Last month, Eircom reached an agreement with the Irish Recorded Music Association (IRMA) to disconnect internet customers who continued to download copyrighted music after three warnings.
In a joint statement, both sides said they agreed on the three strikes approach to end ‘the abuse of the internet by P2P (peer to peer) copyright infringers.’
This is fair enough on the face of it. Not everyone who uses P2P is looking for the latest U2 album. For some, P2P is an efficient way to get the latest linux distro or open licence digital media, and the IRMA deal, we were told, would only target copyright violators.
At the time, I noted there were several ways to get past IRMA netcops.
‘Ultimately, will ISPs like Eircom start looking at heavy bandwidth users?’ I asked. ‘And when that happens, how can it tell my legal downloads from a download IRMA disapproves of?’
Yesterday, I got the answer.
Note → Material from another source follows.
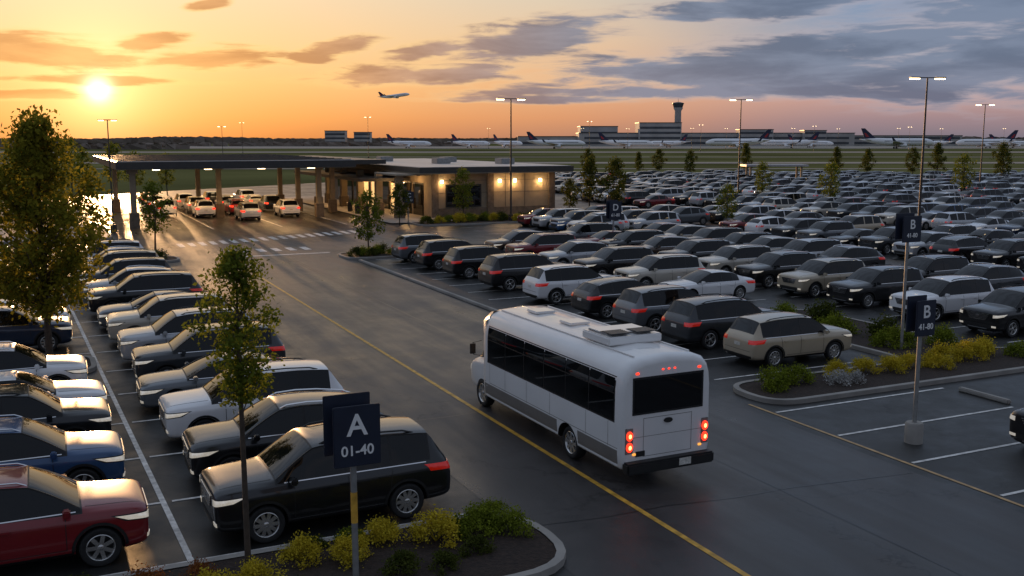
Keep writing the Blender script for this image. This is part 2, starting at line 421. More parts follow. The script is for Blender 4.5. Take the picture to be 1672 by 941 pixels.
    parts.append(('grille_bar', gb.mesh('bars', [M_CHROME]), (0,0,0), 0))
    def lamps(nm, c, d, quad, m, n=10, mm=4, off=.010):
        pf = patch(bvh, c, d, quad, n, mm, off, .03)
        for q in (pf, mirror(pf)): parts.append((nm, mk(q, nm, m), (0,0,0), 0))
    lamps('headlight', (xf-.25, .74, gz), (-1,-.6,0), [(-.16, -.05), (.22, .0), (.33, .085), (-.16, .065)], M_HEAD, off=.016)
    lamps('fog_light', (xf-.2, .68, zbt+.24), (-1,-.4,0), [(-.09, -.03), (.09, -.03), (.09, .04), (-.09, .04)], M_HEAD, 3, 2, .014)
    tz = st[-3][3]-.17 if kind != 'sedan' else zm-.02
    TQ = [(-.32, -.03), (.20, -.06), (.20, .09), (-.36, .11)]
    lamps('tail_light', (xr+.2, .74, tz), (1,-.6,0), TQ, DM[3], off=.012)
    parts.append(('licence_plate', mk(patch(bvh, (0,0,0), (1,0,0), [(-.16, tz-.18), (.16, tz-.18), (.16, tz-.06), (-.16, tz-.06)], 2, 2, .012, .02), 'plate', M_PLATE), (0,0,0), 0))
    for sg in (1, -1):
        mb = MB(); mb.box((.90, sg*1.02, zs+.07), (.13, .20, .13), 0); mb.box((.92, sg*.93, zs+.01), (.06, .10, .05), 1)
        parts.append(('wing_mirror', mb.mesh('wing_mirror', [DM[0], M_TRIM], 35, .03), (0,0,0), 0))
    if rails:
        for sg in (1, -1):
            rb = MB(); yy = st[8][4]*.90; pts = []
            for x_, dz in ((.30,-.01),(.15,.04),(-.3,.045),(-.8,.045),(-1.4,.04),(-1.62,-.01)):
                h = bvh.ray_cast(Vector((x_, yy, 4)), Vector((0,0,-1))); pts.append((x_, sg*yy, h[0].z+dz))
            rb.tube(pts, [.018]*6, 6)
            parts.append(('roof_rail', rb.mesh('rail', [M_TRIM if rails == 1 else M_CHROME]), (0,0,0), 0))
    r_ = .36 if kind != 'sedan' else .335
    for x in wells:
        for sg in (1, -1):
            parts.append(('wheel', None, (x, sg*.835*(1 if kind == 'suv' else .975), r_), math.pi if sg < 0 else 0))
    bm.free()
    me2 = build_loft(st, side_windows, 1, None, .4)
    lb = MB(); lb.v = [tuple(v.co) for v in me2.vertices]; lb.f = [tuple(p.vertices) for p in me2.polygons]
    lb.m = [(2 if 2 <= p.material_index <= 9 else (1 if p.material_index == 1 else 0)) for p in me2.polygons]
    bm2 = bmesh.new(); bm2.from_mesh(me2); bv2 = BVHTree.FromBMesh(bm2); bm2.free()
    for sg in (1, -1):
        for x in wells:
            lb.lathe([(.42, 0), (.001, 0)], 16, 1, 'Y', (x, sg*.957, .37))
            lb.lathe([(.345, -.02), (.345, 0), (.24, .003)], 14, 1, 'Y', (x, sg*.965, .345)); lb.lathe([(.24, .0), (.001, 0)], 10, 4, 'Y', (x, sg*.978, .345))
    for x0, x1 in ((-.10, -.20), (-1.03, -1.13)):
        z0, z1 = st[8][3]+.02, st[8][5]-.04
        pl_ = patch(bv2, (0,0,0), (0,-1,0), [(-x0, z0), (-x1, z0), (-x1, z1), (-x0, z1)], 1, 3, .006, 0); lb.add(*pl_, 0); lb.add(*mirror(pl_), 0)
    for pp, mi in ((patch(bv2, (xf-.25, .74, gz), (-1,-.6,0), [(-.16, -.05), (.22, .0), (.34, .09), (-.16, .07)], 4, 2, .012, .03), 3),
                   (patch(bv2, (xr+.2, .74, tz), (1,-.6,0), TQ, 4, 2, .012, .03), 5)):
        lb.add(*pp, mi); lb.add(*mirror(pp), mi)
    lb.add(*patch(bv2, (0,0,0), (-1,0,0), [(-.38, gz-.17), (.38, gz-.17), (.50, gz+.06), (-.50, gz+.06)], 4, 2, .012, .03), 1)
    lb.add(*patch(bv2, (0,0,0), (-1,0,0), [(-.62, zbt+.14), (.62, zbt+.14), (.62, zbt+.28), (-.62, zbt+.28)], 4, 2, .012, .03), 1)
    low = lb.mesh('car_low', [DM[0], M_TRIM, M_GLASS, M_HEAD, M_RIM, M_TAIL], 40)
    return dict(parts=parts, low=low, r=r_, kind=kind)

CARS = {'suv': build_car('suv', SUV, 1), 'xuv': build_car('xuv', XUV, 2), 'sedan': build_car('sedan', SED, 0)}
PAINT = {}
def pm(n, c, metal=0.0, rough=0.38):
    PAINT[n] = mat('paint_'+n, c, rough, metal, 1.0, var=0.04, scale=1.0, spec=.35, cr=.07)
pm('black', (.005,.005,.006)); pm('white', (.80,.79,.78)); pm('silver', (.48,.49,.50), .35); pm('grey', (.14,.15,.16), .3)
pm('dark_grey', (.030,.033,.037), .2); pm('red', (.20,.010,.014), .1); pm('blue', (.025,.075,.18), .1); pm('tan', (.46,.385,.275), .2)
pm('brown', (.08,.05,.033), .2); pm('navy', (.015,.028,.06), .1); pm('beige', (.54,.49,.41), .2)
KN = {'suv': 'suv', 'xuv': 'crossover', 'sedan': 'sedan'}
def place_car(kind, color, x, y, rz, detail, label, group, lit=False, scale=1.0, name='parked_car'):
    T = CARS[kind]; pmx = PAINT[color]
    if not detail:
        o = obj(name, T['low'], None, (x, y, 0), rz, label=label, category='car', group=group)
        o.scale = (scale,)*3
        o.material_slots[0].link = 'OBJECT'; o.material_slots[0].material = pmx
        if lit: o.material_slots[5].link = 'OBJECT'; o.material_slots[5].material = M_TAILON
        return o
    e = empty(name, (x, y, 0), rz, label=label, category='car', group=group); e.scale = (scale,)*3
    rim = RM[R.randrange(3)]
    for nm, me, loc, r in T['parts']:
        if nm == 'wheel':
            w = obj('wheel', TY, e, loc, r)
            if kind == 'sedan': w.scale = (.93, .95, .93)
            obj('rim', rim, w); continue
        o = obj(nm, me, e, loc, r)
        for s in o.material_slots:
            if s.material == DM[0] or s.material == DM[2]: s.link = 'OBJECT'; s.material = pmx
            elif s.material == DM[3]: s.link = 'OBJECT'; s.material = M_TAILON if lit else M_TAIL
    return e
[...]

Eircom intends simply to block access to sites IRMA doesn’t like.
Apparently this means The Pirate Bay and ‘similar websites’.
Effectively, everyone using P2P is assumed to be a criminal.
And as Damien Mulley points out, once site blocking begins, where does it end? Youtube? Google?
There is a flaw in this semi-hysterical reaction to what is, admittedly, a ham-fisted approach by Eircom.
The flaw is to assume that court orders will be “automatically granted” (as the SBP article puts it), or that those affected, whether website operators or internet users, will be forced to passively accept any such moves.
We shall see. But if a judge is told that IRMA wants an order, and that eircom do not oppose a request, what’s to stop the m’lud going along?